Significa, para Del Noce, que não é possível valorizar a tradição, quer a filosófica, quer a religiosa, permanecendo numa perspectiva reacionária. E a valorização da tradição, de suas “virtualidades”, como as chama Del Noce seguindo Newman, permite encontrar as exigências mais autênticas do moderno. É nesse sentido preciso que a sua perspectiva coincidia com a do Vaticano II.

Franco Rodano

Franco Rodano

Um aspecto interessante e inédito levantado pela sua pesquisa é que na década de 1960 Del Noce reatou relações com Franco Rodano, o autor com quem tinha compartilhado a experiência católico-comunista durante a fase de “resistência”, entre o outono de 1943 e a primavera de 1944.

É verdade. Sempre salientam, e com justiça, a crítica de Del Noce a Rodano contida em Il cattolico comunista, publicado em 1981. Mas se esquecem de que do início da década de 1960 até o Congresso de Lucca, em 1967, Del Noce e Rodano tinham reatado relações por meio de uma correspondência, infelizmente ainda inédita. A noção de “sociedade opulenta”, que está no centro do ensaio de 1963 Appunti sull’irreligione occidentale, contido em Il problema dell’ateismo, derivou de Franco Rodano. O ano de 1963 marca o início de uma nova fase da reflexão de Del Noce. De fato, ele percebe que uma época estava-se concluindo: a era pós-bélica da reconstrução, a era crociano-degasperiana, marcada pelo encontro entre as componentes laico-liberais e as cristãs. A nova sociedade do bem-estar já não precisava das forças religiosas para se opor ao comunismo. O novo Ocidente já era capaz de vencer pela dilatação da sociedade do bem-estar. Uma sociedade marcada pelo primado da razão instrumental, mais irreligiosa que o ateísmo comunista, vitoriosa no próprio terreno do comunismo, o do materialismo. Assim, em 1963 Del Noce intui, também à luz de Rodano, o novo adversário da fé na era pós-marxista. Em outras palavras, ele vislumbra um tempo em que a relativização de qualquer ideal virá a se encontrar com uma visão tecnocrática do mundo.
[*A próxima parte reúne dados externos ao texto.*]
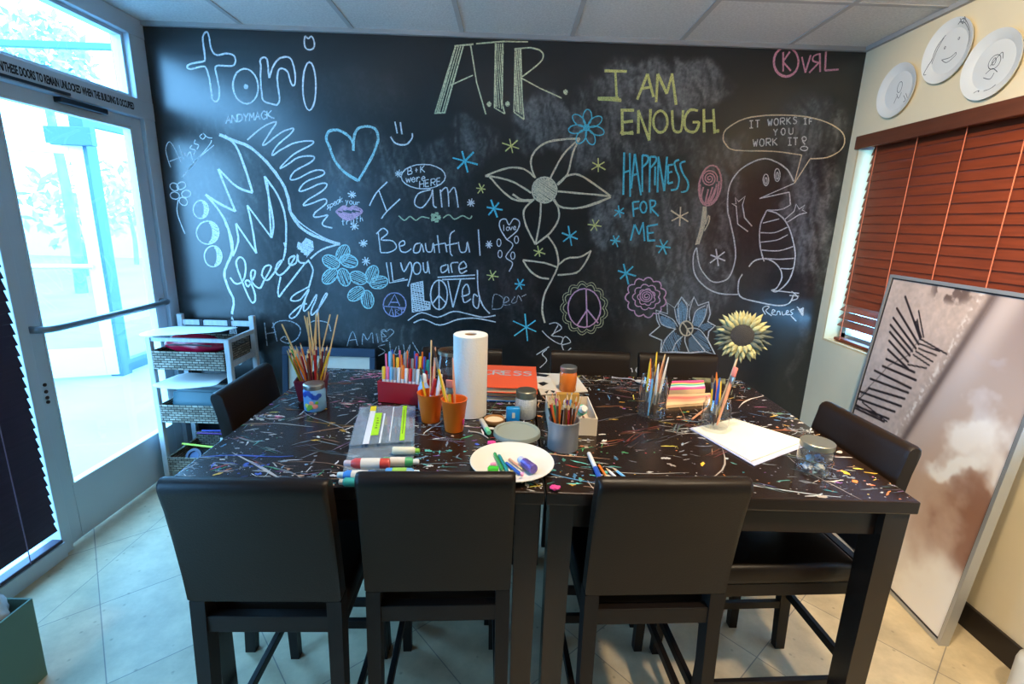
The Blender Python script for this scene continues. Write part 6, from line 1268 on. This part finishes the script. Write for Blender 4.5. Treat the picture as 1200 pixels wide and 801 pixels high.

É essa perspectiva que lhe permite valorizar, em 1975, a lição de Pier Paolo Pasolini, como mais lúcido intérprete do novo totalitarismo da dissolução.

Em relação a essa perspectiva, bastante dramática, o Del Noce da década de 1960 vislumbra alguma saída?

Ele enxergava possibilidades, sem, todavia, poder indicar positivamente onde desembocariam. O momento histórico expunha duas questões que conflitavam entre si. De um lado, a crise do marxismo – embora este viesse a conhecer um inesperado revival depois da contestação de 1968 – dava lugar a um retorno ideal do pari, da aposta pascaliana: no exato momento em que o ateísmo perdia seu revestimento científico, a possibilidade de uma revitalização da opção religiosa voltava a ser atual. Mas era apenas uma possibilidade, não necessariamente algo efetivo. Del Noce nunca deduziu filosoficamente a necessidade da opção religiosa. De outro lado, havia o triunfo da sociedade opulenta, e portanto o da irreligião ocidental sobre o marxismo, que esvaziava qualquer possível renascimento religioso. Duas dinâmicas conflitantes, que o Del Noce da década de 1960 não pôde nem queria solucionar.